The child is also going to have difficulties in reading to the end of sentence and then deducing from sentence meaning any unreadable words because the child with a low VAS is confronted by so many unreadable words in every sentence that they cannot develop dependable sentence meaning.
However if the word is irregular and needs to be rote-learned as a sight word (the word ‘where’ for example), a VAS level 3 warns you that this 5 letter word in approaching the limit of their word recognition capacity. An 8 letter word like ‘wherever’ therefore falls outside their 5 letter limit and encouraging the infant to guess the word from context may in fact establish inaccurate word-guessing habits that will be difficult to eliminate in later years. A fuller explanation of this can be found in VAS Theory or in “Reading Through Tears”.
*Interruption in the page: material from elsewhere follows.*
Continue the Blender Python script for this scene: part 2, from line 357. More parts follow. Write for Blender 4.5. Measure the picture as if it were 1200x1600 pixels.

The recommendation in this LVHP case therefore is to increase the phonic skills to the stage where they become fast, accurate and automatic and this is what the teacher must do. The child may be a little slow in reading at first because he may have problems with irregular words but he is laying the foundations for accurate reading and spelling and teachers can base comprehension on that firm foundation. Further, the child is in an ideal position to begin using syllables, thereby bypassing the VAS barrier.